-- Your goal --
What is wanted is an exact restatement of the lines from the one with "0.37, 'y', 'z'), seam=0.001, pv=0.06)" through the one with "0.6, var=0.2, scale=16)", both included, and of no other lines.

**** Material ****

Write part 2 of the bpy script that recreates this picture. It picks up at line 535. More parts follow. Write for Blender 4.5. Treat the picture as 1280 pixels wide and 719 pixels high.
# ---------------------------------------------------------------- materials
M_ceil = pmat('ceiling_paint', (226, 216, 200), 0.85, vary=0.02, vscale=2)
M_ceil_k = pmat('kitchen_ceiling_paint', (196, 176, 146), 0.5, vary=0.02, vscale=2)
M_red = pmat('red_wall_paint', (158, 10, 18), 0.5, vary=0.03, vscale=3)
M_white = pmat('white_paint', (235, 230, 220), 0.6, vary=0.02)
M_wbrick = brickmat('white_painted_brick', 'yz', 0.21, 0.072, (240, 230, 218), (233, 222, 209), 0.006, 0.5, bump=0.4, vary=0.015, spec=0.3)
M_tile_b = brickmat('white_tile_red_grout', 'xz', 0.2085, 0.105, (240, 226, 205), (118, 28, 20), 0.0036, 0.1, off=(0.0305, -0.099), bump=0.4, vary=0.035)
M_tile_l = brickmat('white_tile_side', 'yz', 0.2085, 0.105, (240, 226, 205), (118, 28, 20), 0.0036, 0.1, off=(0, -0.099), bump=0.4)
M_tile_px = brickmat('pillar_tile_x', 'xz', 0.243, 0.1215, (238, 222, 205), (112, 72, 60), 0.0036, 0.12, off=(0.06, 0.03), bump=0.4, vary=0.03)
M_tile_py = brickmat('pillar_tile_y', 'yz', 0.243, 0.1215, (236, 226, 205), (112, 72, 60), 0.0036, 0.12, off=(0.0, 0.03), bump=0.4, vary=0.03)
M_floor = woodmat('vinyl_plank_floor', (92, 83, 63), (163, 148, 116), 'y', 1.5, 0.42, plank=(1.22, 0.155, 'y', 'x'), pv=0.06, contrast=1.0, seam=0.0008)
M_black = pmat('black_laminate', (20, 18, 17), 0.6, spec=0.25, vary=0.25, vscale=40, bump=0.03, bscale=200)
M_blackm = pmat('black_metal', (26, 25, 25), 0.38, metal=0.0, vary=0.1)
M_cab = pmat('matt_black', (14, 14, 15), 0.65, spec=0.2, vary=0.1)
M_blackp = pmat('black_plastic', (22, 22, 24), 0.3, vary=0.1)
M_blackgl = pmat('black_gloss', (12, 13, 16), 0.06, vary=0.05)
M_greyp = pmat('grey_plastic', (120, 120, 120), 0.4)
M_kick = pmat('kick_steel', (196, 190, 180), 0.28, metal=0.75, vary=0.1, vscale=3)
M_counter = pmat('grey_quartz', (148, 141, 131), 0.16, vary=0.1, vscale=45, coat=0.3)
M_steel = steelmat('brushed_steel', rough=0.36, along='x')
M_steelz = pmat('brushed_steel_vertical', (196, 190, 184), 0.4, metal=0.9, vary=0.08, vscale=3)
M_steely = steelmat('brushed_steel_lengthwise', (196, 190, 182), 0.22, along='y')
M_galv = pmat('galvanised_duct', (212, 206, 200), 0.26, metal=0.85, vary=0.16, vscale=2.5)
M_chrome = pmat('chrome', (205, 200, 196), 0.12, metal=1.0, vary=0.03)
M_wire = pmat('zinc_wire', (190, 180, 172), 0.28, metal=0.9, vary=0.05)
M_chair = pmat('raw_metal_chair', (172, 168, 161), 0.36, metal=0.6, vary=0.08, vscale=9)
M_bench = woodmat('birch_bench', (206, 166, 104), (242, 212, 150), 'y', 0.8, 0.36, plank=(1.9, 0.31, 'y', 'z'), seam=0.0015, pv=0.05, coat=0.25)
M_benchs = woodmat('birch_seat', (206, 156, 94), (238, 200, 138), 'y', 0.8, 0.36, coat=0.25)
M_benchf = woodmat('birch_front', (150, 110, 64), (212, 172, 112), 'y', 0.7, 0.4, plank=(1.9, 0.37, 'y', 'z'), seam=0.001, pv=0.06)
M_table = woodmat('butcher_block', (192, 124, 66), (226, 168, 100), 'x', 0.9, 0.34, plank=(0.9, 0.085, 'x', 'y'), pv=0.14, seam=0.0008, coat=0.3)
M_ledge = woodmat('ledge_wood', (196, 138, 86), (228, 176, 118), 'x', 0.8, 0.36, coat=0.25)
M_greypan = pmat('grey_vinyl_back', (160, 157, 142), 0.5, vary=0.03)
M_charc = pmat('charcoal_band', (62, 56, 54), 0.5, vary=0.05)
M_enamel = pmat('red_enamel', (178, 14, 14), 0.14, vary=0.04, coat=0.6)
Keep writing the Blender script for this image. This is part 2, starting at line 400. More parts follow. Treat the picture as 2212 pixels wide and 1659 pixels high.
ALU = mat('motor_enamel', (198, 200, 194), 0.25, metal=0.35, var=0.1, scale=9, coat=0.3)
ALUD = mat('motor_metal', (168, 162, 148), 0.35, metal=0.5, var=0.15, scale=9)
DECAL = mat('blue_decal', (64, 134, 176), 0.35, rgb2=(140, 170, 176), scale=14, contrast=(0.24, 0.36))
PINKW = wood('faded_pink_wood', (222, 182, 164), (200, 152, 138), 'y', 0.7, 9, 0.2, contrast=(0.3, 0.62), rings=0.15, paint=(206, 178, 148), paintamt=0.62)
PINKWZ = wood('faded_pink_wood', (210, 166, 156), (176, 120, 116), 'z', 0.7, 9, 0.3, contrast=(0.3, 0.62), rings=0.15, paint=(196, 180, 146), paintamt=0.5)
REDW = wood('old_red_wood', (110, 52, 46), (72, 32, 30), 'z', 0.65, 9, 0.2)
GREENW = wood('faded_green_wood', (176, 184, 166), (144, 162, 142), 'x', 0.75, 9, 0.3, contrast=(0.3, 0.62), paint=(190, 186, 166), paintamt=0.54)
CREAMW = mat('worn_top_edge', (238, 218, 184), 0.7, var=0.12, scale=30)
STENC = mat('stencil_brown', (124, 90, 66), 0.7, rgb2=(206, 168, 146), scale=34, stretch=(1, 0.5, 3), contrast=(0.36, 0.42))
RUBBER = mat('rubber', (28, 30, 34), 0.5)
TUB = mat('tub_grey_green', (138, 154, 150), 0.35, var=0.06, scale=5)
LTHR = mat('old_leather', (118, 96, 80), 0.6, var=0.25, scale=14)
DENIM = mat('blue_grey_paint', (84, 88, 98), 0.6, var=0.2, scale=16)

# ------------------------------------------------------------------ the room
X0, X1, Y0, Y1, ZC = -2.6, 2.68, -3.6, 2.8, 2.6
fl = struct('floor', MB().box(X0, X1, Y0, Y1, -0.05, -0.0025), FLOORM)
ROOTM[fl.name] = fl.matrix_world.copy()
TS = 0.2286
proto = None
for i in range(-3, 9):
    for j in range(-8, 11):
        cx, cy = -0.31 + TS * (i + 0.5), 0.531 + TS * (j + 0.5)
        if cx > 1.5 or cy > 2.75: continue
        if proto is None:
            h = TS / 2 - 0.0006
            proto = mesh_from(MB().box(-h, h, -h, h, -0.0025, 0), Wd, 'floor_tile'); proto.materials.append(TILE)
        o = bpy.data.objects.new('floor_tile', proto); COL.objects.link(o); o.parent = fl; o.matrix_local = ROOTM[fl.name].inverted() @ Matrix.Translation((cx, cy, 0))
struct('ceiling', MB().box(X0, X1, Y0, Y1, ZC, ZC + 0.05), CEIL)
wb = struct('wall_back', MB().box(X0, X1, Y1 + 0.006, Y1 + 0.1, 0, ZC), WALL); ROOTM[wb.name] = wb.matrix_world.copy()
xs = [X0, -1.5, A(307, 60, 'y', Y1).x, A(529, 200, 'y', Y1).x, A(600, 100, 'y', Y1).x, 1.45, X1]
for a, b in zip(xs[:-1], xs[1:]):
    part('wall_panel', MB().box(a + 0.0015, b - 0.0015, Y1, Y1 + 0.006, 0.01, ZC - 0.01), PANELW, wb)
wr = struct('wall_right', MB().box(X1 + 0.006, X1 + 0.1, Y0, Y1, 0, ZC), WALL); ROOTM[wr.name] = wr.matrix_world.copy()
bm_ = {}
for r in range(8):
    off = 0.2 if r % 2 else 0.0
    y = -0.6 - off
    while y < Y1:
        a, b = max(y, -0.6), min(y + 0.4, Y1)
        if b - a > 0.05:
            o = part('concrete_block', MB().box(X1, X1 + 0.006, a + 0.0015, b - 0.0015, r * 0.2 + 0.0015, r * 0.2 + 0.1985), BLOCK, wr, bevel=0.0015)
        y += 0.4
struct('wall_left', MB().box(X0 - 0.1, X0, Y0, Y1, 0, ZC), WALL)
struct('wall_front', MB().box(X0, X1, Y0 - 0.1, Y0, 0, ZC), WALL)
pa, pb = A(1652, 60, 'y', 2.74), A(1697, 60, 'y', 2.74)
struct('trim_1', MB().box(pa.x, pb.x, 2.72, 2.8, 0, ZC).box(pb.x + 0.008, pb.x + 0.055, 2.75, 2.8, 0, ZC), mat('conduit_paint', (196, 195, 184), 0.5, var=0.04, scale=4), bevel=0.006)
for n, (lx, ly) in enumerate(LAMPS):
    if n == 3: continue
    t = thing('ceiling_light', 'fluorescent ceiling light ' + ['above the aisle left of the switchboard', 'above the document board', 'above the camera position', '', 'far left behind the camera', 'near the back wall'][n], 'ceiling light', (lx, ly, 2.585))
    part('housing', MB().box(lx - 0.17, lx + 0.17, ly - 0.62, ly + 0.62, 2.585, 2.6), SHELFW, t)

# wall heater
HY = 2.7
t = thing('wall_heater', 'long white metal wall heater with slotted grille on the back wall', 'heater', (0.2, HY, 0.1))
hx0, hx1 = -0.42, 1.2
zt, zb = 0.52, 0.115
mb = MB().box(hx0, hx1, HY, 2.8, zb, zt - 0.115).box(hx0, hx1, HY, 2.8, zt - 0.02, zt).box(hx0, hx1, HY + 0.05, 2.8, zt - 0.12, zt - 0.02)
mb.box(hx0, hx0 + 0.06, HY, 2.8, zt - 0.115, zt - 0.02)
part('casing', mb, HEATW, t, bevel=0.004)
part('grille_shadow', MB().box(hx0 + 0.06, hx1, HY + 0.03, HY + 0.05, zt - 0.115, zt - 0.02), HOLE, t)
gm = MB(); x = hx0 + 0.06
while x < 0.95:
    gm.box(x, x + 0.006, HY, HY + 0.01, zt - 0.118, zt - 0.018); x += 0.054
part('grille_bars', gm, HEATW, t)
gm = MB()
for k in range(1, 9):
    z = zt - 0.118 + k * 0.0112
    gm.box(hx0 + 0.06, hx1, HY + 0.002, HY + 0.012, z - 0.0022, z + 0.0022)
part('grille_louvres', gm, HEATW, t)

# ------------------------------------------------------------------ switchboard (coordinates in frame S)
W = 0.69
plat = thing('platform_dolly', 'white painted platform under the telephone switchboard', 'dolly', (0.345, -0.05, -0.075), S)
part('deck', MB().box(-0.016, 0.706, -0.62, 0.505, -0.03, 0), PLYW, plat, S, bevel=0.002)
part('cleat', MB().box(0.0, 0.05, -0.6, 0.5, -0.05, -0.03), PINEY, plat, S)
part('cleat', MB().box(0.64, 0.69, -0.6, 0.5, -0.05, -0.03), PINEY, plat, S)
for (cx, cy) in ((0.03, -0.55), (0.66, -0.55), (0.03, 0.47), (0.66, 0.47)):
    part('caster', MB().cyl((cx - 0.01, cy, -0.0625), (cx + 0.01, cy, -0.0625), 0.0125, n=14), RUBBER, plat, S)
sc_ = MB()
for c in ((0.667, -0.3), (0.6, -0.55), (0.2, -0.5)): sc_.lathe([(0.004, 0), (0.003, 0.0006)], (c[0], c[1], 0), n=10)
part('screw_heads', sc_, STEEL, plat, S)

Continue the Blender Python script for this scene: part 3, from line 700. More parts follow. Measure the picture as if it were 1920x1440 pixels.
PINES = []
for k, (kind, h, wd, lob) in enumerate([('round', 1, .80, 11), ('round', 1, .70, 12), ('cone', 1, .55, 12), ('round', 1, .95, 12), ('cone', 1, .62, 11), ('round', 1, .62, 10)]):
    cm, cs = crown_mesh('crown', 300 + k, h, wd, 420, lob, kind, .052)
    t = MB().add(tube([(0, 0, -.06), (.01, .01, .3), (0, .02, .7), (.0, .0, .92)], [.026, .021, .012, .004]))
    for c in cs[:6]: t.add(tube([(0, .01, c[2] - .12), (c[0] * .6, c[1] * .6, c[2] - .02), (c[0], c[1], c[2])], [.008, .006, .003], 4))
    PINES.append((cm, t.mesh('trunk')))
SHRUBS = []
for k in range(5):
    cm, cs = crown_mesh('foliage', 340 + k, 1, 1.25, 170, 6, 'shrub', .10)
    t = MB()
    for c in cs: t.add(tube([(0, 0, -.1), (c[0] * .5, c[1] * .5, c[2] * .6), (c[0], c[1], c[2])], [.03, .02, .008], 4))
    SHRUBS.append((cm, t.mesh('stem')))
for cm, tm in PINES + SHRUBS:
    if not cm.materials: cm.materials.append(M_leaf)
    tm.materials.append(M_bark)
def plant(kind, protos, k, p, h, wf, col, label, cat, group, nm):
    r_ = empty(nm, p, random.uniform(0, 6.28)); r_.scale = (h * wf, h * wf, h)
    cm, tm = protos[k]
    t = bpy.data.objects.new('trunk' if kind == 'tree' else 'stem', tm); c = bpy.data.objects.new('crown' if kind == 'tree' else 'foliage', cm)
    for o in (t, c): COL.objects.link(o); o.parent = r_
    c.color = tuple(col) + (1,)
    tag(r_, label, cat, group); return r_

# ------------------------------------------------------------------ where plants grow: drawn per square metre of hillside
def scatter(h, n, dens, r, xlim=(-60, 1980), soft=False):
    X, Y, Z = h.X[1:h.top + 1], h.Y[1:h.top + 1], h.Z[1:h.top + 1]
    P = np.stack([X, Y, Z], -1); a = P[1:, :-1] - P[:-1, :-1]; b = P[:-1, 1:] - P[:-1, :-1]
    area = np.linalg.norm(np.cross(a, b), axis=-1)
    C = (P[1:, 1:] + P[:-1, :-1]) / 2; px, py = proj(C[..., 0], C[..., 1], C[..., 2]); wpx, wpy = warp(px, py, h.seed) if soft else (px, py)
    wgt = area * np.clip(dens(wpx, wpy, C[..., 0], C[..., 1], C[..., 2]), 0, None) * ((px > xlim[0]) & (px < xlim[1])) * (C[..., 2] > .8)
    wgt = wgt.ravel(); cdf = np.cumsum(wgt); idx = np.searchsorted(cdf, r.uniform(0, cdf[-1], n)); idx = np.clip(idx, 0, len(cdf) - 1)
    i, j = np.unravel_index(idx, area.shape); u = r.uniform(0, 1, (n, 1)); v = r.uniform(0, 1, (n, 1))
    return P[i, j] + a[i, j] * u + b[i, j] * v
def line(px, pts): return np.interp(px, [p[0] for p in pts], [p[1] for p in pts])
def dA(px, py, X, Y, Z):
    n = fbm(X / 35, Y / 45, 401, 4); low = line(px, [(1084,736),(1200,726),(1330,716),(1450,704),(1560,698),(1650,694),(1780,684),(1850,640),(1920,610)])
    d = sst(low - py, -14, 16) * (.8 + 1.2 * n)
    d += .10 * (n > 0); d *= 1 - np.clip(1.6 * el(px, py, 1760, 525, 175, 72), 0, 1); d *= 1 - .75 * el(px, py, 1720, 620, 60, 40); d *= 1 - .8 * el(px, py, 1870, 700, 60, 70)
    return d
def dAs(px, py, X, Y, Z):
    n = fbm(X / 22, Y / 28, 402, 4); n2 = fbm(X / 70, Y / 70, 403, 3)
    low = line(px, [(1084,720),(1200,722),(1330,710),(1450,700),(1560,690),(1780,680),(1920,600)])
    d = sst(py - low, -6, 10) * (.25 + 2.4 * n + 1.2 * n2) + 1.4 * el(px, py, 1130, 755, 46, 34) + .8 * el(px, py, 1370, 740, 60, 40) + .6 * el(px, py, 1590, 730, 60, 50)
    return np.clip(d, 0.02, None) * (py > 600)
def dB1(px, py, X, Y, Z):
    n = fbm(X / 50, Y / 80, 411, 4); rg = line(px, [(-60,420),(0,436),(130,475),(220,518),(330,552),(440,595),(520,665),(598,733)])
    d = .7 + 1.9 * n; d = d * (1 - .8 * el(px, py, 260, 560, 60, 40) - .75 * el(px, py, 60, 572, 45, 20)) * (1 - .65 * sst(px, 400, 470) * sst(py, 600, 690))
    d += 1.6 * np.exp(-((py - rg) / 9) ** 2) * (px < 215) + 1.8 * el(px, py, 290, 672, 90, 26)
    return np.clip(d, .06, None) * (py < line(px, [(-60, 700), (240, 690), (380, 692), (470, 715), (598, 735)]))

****

-- Expected answer --
M_benchf = woodmat('birch_front', (150, 110, 64), (212, 172, 112), 'y', 0.7, 0.4, plank=(1.9, 0.37, 'y', 'z'), seam=0.001, pv=0.06)
M_table = woodmat('butcher_block', (192, 124, 66), (226, 168, 100), 'x', 0.9, 0.34, plank=(0.9, 0.085, 'x', 'y'), pv=0.14, seam=0.0008, coat=0.3)
M_ledge = woodmat('ledge_wood', (196, 138, 86), (228, 176, 118), 'x', 0.8, 0.36, coat=0.25)
M_greypan = pmat('grey_vinyl_back', (160, 157, 142), 0.5, vary=0.03)
M_charc = pmat('charcoal_band', (62, 56, 54), 0.5, vary=0.05)
M_enamel = pmat('red_enamel', (178, 14, 14), 0.14, vary=0.04, coat=0.6)
Keep writing the Blender script for this image. This is part 2, starting at line 400. More parts follow. Treat the picture as 2212 pixels wide and 1659 pixels high.
ALU = mat('motor_enamel', (198, 200, 194), 0.25, metal=0.35, var=0.1, scale=9, coat=0.3)
ALUD = mat('motor_metal', (168, 162, 148), 0.35, metal=0.5, var=0.15, scale=9)
DECAL = mat('blue_decal', (64, 134, 176), 0.35, rgb2=(140, 170, 176), scale=14, contrast=(0.24, 0.36))
PINKW = wood('faded_pink_wood', (222, 182, 164), (200, 152, 138), 'y', 0.7, 9, 0.2, contrast=(0.3, 0.62), rings=0.15, paint=(206, 178, 148), paintamt=0.62)
PINKWZ = wood('faded_pink_wood', (210, 166, 156), (176, 120, 116), 'z', 0.7, 9, 0.3, contrast=(0.3, 0.62), rings=0.15, paint=(196, 180, 146), paintamt=0.5)
REDW = wood('old_red_wood', (110, 52, 46), (72, 32, 30), 'z', 0.65, 9, 0.2)
GREENW = wood('faded_green_wood', (176, 184, 166), (144, 162, 142), 'x', 0.75, 9, 0.3, contrast=(0.3, 0.62), paint=(190, 186, 166), paintamt=0.54)
CREAMW = mat('worn_top_edge', (238, 218, 184), 0.7, var=0.12, scale=30)
STENC = mat('stencil_brown', (124, 90, 66), 0.7, rgb2=(206, 168, 146), scale=34, stretch=(1, 0.5, 3), contrast=(0.36, 0.42))
RUBBER = mat('rubber', (28, 30, 34), 0.5)
TUB = mat('tub_grey_green', (138, 154, 150), 0.35, var=0.06, scale=5)
LTHR = mat('old_leather', (118, 96, 80), 0.6, var=0.25, scale=14)
DENIM = mat('blue_grey_paint', (84, 88, 98), 0.6, var=0.2, scale=16)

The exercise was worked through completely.